Governance needs consistency
Treichel’s point on governance was simple: regulatory change is inevitable, but prudent process should be built to last. Advisors and plan sponsors are constantly reacting to shifts in guidance, policy, and administration. Her argument was that governance has to be durable enough to hold through those swings.
When asked about shifting DOL and IRS developments, she said that the answer is to stay grounded in prudent process and avoid the extremes. In other words, governance should be durable even when the environment is not. That is not just a compliance message; it is a planning philosophy. A strong investment policy statement, a disciplined review process, and an eye on demographics can keep a plan aligned even when the outside world changes.
Treichel’s comments on annual check-ins were equally practical. She highlighted two questions advisors should always revisit: whether there have been regulatory changes and whether participant demographics have shifted. That second point is often underestimated.

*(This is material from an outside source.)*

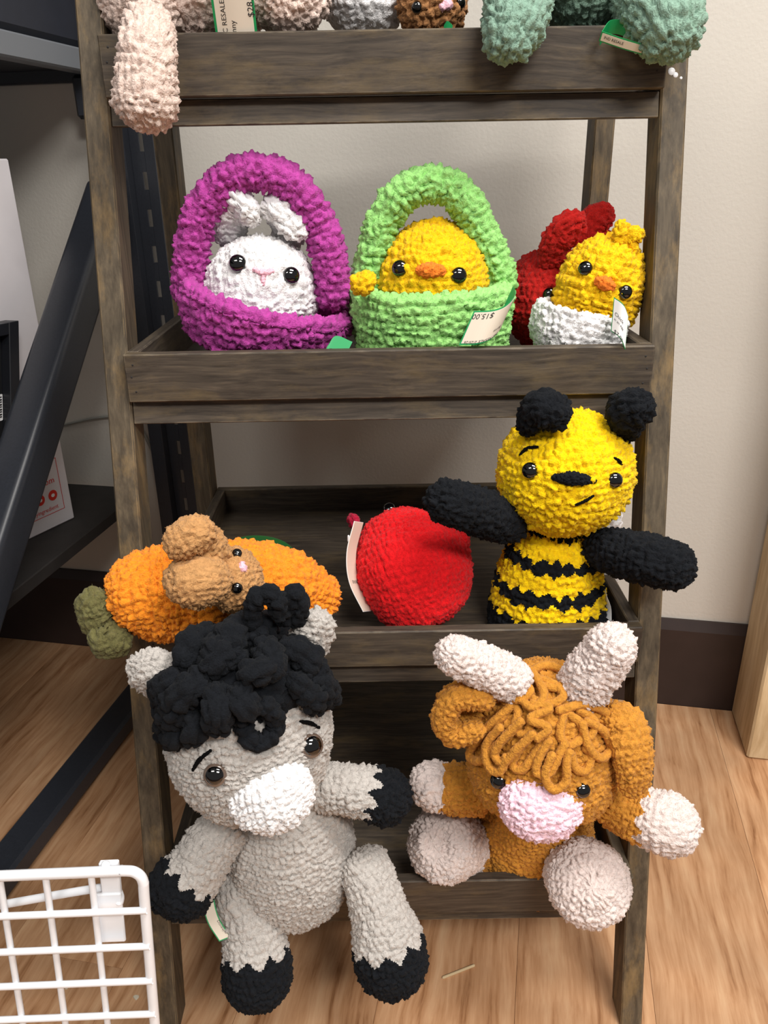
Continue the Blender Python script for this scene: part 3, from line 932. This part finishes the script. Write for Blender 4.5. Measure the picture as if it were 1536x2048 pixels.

A merger, a younger workforce, or a new employee mix can change the entire shape of a retirement plan. That kind of review helps keep the plan relevant over time.
Retirement is not one size fits all
Retirement no longer fits a single script. For some people, it means a clean break from work. For others, it looks more like a transition: phased retirement, part-time work, or a move into something entirely new. That may sound obvious, but it reflects a real shift in how people think about the later stages of work.
“I have two people… they have, quote, ‘retired.’ They don't work full time. But those are two of my best workers,” she said. Her example shows why retirement makes more sense as a spectrum than a cliff. Some people want to stop working cold turkey. Others want to ease out gradually. Still others want to reinvent themselves entirely. Viewing retirement that way leads to better planning, because the conversation becomes less about a single endpoint and more about the life someone wants to build.
That broader view applies to small business owners too. There is no single savings solution for them, and the right fit depends on their business, tax situation, and long-term goals. The same idea holds for investors who may be underprepared. The point is not that everyone should make the same choice. It is that everyone should understand the choices available to them.
Why this matters now
Retirement planning is not just about strategy. It is also about helping people imagine a future that fits their values, goals, and circumstances. That is what makes the sketchbook idea compelling. It preserves the structure people need while making more room for change, emotion, and different visions of retirement.
That perspective can improve client meetings, strengthen retirement education, and make the conversation feel less like a lecture and more like a collaboration. More than anything, it reframes retirement as something people shape over time, not just something they eventually arrive at.